▶ Task: Present the following data again exactly as it is shown.
——————————
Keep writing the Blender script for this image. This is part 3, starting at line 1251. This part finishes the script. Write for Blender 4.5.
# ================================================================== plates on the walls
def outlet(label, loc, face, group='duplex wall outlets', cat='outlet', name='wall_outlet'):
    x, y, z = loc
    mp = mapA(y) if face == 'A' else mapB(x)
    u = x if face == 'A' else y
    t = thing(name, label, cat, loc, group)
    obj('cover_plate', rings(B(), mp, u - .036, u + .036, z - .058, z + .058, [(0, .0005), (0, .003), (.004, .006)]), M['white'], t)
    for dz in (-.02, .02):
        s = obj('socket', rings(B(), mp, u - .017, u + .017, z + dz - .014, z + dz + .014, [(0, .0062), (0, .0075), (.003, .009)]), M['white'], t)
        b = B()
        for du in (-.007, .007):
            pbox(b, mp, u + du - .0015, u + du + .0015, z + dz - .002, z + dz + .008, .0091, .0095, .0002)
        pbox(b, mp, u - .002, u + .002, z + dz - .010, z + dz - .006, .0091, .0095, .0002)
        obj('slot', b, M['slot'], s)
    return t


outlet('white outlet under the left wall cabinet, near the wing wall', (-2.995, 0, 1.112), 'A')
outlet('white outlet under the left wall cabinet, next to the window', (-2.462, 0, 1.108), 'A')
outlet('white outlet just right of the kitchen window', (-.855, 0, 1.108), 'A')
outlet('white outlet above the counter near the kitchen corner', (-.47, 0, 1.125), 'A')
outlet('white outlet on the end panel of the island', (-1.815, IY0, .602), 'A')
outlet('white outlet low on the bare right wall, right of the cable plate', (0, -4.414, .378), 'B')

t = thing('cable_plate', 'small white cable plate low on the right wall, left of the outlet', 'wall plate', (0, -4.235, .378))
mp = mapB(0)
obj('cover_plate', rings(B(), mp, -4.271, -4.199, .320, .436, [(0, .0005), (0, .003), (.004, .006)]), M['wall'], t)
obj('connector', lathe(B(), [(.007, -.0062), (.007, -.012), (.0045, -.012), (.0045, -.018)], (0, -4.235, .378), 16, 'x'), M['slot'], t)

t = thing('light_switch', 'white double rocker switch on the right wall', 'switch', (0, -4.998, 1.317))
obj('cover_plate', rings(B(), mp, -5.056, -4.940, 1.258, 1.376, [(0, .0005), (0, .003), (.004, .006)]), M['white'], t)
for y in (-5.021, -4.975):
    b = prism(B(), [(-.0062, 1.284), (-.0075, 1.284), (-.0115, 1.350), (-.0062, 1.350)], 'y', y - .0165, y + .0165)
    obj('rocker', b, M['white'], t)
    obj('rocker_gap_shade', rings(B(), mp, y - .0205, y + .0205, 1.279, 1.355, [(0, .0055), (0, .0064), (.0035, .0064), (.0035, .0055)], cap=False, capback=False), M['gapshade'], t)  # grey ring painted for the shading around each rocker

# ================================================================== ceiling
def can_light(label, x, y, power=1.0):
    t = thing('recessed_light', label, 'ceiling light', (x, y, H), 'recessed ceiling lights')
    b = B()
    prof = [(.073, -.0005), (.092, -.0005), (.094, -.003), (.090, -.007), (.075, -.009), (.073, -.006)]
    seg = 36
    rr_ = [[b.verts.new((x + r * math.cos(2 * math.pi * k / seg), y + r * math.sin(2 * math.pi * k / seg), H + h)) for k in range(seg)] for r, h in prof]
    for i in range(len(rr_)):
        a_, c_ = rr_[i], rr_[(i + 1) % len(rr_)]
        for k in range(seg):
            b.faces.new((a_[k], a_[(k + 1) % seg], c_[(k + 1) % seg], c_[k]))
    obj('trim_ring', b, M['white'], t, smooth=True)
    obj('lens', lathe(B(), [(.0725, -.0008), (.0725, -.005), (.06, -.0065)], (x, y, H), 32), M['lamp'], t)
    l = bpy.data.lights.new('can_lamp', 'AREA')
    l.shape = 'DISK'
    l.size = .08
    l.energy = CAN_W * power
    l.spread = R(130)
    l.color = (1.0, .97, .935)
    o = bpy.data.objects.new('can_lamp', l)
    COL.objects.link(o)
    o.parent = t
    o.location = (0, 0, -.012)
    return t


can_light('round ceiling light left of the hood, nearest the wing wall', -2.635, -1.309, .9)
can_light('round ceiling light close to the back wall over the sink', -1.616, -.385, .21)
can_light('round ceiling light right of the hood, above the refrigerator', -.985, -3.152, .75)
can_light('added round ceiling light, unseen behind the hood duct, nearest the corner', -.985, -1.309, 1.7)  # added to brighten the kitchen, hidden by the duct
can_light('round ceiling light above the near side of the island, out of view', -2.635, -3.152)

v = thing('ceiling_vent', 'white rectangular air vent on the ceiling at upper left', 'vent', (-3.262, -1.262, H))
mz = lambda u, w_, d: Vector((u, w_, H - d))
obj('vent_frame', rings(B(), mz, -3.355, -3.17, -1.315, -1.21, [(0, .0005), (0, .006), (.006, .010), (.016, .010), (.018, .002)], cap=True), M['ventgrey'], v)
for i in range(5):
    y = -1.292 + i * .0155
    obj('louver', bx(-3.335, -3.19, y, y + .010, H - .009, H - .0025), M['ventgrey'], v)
——————————
▶ Result for this task:
Keep writing the Blender script for this image. This is part 3, starting at line 1251. This part finishes the script. Write for Blender 4.5.
# ================================================================== plates on the walls
def outlet(label, loc, face, group='duplex wall outlets', cat='outlet', name='wall_outlet'):
    x, y, z = loc
    mp = mapA(y) if face == 'A' else mapB(x)
    u = x if face == 'A' else y
    t = thing(name, label, cat, loc, group)
    obj('cover_plate', rings(B(), mp, u - .036, u + .036, z - .058, z + .058, [(0, .0005), (0, .003), (.004, .006)]), M['white'], t)
    for dz in (-.02, .02):
        s = obj('socket', rings(B(), mp, u - .017, u + .017, z + dz - .014, z + dz + .014, [(0, .0062), (0, .0075), (.003, .009)]), M['white'], t)
        b = B()
        for du in (-.007, .007):
            pbox(b, mp, u + du - .0015, u + du + .0015, z + dz - .002, z + dz + .008, .0091, .0095, .0002)
        pbox(b, mp, u - .002, u + .002, z + dz - .010, z + dz - .006, .0091, .0095, .0002)
        obj('slot', b, M['slot'], s)
    return t


outlet('white outlet under the left wall cabinet, near the wing wall', (-2.995, 0, 1.112), 'A')
outlet('white outlet under the left wall cabinet, next to the window', (-2.462, 0, 1.108), 'A')
outlet('white outlet just right of the kitchen window', (-.855, 0, 1.108), 'A')
outlet('white outlet above the counter near the kitchen corner', (-.47, 0, 1.125), 'A')
outlet('white outlet on the end panel of the island', (-1.815, IY0, .602), 'A')
outlet('white outlet low on the bare right wall, right of the cable plate', (0, -4.414, .378), 'B')

t = thing('cable_plate', 'small white cable plate low on the right wall, left of the outlet', 'wall plate', (0, -4.235, .378))
mp = mapB(0)
obj('cover_plate', rings(B(), mp, -4.271, -4.199, .320, .436, [(0, .0005), (0, .003), (.004, .006)]), M['wall'], t)
obj('connector', lathe(B(), [(.007, -.0062), (.007, -.012), (.0045, -.012), (.0045, -.018)], (0, -4.235, .378), 16, 'x'), M['slot'], t)

t = thing('light_switch', 'white double rocker switch on the right wall', 'switch', (0, -4.998, 1.317))
obj('cover_plate', rings(B(), mp, -5.056, -4.940, 1.258, 1.376, [(0, .0005), (0, .003), (.004, .006)]), M['white'], t)
for y in (-5.021, -4.975):
    b = prism(B(), [(-.0062, 1.284), (-.0075, 1.284), (-.0115, 1.350), (-.0062, 1.350)], 'y', y - .0165, y + .0165)
    obj('rocker', b, M['white'], t)
    obj('rocker_gap_shade', rings(B(), mp, y - .0205, y + .0205, 1.279, 1.355, [(0, .0055), (0, .0064), (.0035, .0064), (.0035, .0055)], cap=False, capback=False), M['gapshade'], t)  # grey ring painted for the shading around each rocker

# ================================================================== ceiling
def can_light(label, x, y, power=1.0):
    t = thing('recessed_light', label, 'ceiling light', (x, y, H), 'recessed ceiling lights')
    b = B()
    prof = [(.073, -.0005), (.092, -.0005), (.094, -.003), (.090, -.007), (.075, -.009), (.073, -.006)]
    seg = 36
    rr_ = [[b.verts.new((x + r * math.cos(2 * math.pi * k / seg), y + r * math.sin(2 * math.pi * k / seg), H + h)) for k in range(seg)] for r, h in prof]
    for i in range(len(rr_)):
        a_, c_ = rr_[i], rr_[(i + 1) % len(rr_)]
        for k in range(seg):
            b.faces.new((a_[k], a_[(k + 1) % seg], c_[(k + 1) % seg], c_[k]))
    obj('trim_ring', b, M['white'], t, smooth=True)
    obj('lens', lathe(B(), [(.0725, -.0008), (.0725, -.005), (.06, -.0065)], (x, y, H), 32), M['lamp'], t)
    l = bpy.data.lights.new('can_lamp', 'AREA')
    l.shape = 'DISK'
    l.size = .08
    l.energy = CAN_W * power
    l.spread = R(130)
    l.color = (1.0, .97, .935)
    o = bpy.data.objects.new('can_lamp', l)
    COL.objects.link(o)
    o.parent = t
    o.location = (0, 0, -.012)
    return t


can_light('round ceiling light left of the hood, nearest the wing wall', -2.635, -1.309, .9)
can_light('round ceiling light close to the back wall over the sink', -1.616, -.385, .21)
can_light('round ceiling light right of the hood, above the refrigerator', -.985, -3.152, .75)
can_light('added round ceiling light, unseen behind the hood duct, nearest the corner', -.985, -1.309, 1.7)  # added to brighten the kitchen, hidden by the duct
can_light('round ceiling light above the near side of the island, out of view', -2.635, -3.152)

v = thing('ceiling_vent', 'white rectangular air vent on the ceiling at upper left', 'vent', (-3.262, -1.262, H))
mz = lambda u, w_, d: Vector((u, w_, H - d))
obj('vent_frame', rings(B(), mz, -3.355, -3.17, -1.315, -1.21, [(0, .0005), (0, .006), (.006, .010), (.016, .010), (.018, .002)], cap=True), M['ventgrey'], v)
for i in range(5):
    y = -1.292 + i * .0155
    obj('louver', bx(-3.335, -3.19, y, y + .010, H - .009, H - .0025), M['ventgrey'], v)